Miquel pense s'opposer à
une forme de fatalité et refuse d'y céder. Il personnifie le
responsable du désarroi de sa famille. Sans se laisser décourager par
les obstacles ou la peur de phénomènes étranges, il s'acharne et fait
preuve d'une grande détermination.
Mais est-ce une hallucination ou l'intervention du géant Yéous? Là
encore, George Sand reste à la frontière de la réalité et du fantastique, dans
une confrontation décrite avec une grande subtilité.
Je pourrais citer d'autres extraits,
mais je choisis celui-ci, une image de l'artiste donnée par Alexis dans Laura,
lorsqu'il confie le manuscrit de son histoire au narrateur.
"L'artiste est né voyageur; tout est
voyage pour son esprit, et sans quitter le coin de son feu ou les ombrages de
son jardin, il est autorisé à parcourir tous les chemins du monde. Donnez-lui
n'importe quoi à lire ou à regarder, étude aride ou riante; il se passionnera
pour tout ce qui lui sera nouveau. Il s'étonnera naïvement de n'avoir pas vécu
dans ce sens-là, et il traduira le plaisir de sa découverte sous n'importe
quelle forme, sans avoir cessé d'être lui-même. Pas plus que les autres
humains, l'artiste ne choisit son genre de vie et la nature de ses impressions.
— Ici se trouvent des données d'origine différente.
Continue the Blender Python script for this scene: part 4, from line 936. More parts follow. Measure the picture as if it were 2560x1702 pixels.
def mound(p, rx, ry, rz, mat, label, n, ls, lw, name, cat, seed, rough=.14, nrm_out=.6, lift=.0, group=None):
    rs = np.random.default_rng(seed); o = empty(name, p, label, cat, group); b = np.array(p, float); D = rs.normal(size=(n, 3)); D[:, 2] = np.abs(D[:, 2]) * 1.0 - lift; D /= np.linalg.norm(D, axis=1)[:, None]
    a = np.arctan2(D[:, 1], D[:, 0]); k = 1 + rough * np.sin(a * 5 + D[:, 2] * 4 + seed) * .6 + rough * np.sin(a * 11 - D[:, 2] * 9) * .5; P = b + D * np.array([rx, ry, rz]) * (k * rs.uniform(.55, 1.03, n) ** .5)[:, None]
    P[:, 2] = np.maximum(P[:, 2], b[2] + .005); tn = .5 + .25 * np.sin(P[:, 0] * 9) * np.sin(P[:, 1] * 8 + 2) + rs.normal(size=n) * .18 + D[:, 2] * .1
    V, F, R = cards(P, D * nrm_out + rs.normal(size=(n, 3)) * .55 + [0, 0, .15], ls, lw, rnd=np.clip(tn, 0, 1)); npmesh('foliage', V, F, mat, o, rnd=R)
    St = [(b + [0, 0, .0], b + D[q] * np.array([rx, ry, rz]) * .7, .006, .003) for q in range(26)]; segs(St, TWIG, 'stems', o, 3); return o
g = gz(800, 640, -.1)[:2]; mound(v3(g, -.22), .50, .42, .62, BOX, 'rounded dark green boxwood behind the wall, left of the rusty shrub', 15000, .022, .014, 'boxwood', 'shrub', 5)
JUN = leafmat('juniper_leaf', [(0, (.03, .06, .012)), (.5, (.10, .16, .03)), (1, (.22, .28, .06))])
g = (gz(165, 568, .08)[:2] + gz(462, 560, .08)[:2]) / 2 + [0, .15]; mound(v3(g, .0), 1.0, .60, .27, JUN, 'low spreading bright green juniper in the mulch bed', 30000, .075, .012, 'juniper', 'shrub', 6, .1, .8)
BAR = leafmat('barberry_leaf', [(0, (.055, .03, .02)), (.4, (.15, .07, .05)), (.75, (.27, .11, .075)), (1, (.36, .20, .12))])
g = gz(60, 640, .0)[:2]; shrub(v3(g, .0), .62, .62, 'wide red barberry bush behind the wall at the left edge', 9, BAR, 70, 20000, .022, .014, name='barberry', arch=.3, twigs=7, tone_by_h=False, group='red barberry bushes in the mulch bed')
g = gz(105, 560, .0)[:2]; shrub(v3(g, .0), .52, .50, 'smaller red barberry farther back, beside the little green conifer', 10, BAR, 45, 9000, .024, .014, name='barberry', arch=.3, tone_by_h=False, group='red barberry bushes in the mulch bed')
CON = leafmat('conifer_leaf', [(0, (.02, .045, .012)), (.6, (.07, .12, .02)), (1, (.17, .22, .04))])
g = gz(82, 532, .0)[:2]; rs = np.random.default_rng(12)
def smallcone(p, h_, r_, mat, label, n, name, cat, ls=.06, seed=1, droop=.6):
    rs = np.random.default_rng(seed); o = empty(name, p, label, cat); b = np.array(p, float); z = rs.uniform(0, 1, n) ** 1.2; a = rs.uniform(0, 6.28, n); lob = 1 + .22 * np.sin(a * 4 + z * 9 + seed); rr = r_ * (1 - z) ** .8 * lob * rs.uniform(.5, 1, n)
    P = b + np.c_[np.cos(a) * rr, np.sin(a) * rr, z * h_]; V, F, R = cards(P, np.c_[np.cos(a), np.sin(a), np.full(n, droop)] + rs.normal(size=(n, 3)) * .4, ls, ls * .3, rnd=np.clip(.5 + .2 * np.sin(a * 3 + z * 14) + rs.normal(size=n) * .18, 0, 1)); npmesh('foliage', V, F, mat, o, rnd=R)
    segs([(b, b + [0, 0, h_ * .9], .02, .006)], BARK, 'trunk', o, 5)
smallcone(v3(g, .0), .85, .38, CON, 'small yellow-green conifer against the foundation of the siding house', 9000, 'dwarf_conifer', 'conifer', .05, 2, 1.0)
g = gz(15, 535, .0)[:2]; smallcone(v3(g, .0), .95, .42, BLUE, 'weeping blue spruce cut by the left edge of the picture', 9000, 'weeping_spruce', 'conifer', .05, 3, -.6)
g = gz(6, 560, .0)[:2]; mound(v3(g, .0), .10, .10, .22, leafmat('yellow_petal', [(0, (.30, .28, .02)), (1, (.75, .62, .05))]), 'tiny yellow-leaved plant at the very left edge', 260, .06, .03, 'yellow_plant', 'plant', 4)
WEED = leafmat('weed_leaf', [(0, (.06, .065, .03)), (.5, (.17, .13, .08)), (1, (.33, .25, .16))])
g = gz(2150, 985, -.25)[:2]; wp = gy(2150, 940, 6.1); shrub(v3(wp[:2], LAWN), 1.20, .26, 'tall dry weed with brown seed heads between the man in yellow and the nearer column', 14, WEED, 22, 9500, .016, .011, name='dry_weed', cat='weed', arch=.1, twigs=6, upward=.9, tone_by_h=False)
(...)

Il reçoit du dehors le soleil et la pluie, l'ombre et la lumière, comme tout le
monde. Ne lui demandez pas de créer en dehors de ce qui le frappe. Il subit
l'action du milieu qu'il traverse, et c'est fort bien fait, car il s'éteindrait
et deviendrait stérile le jour où cette action viendrait à cesser."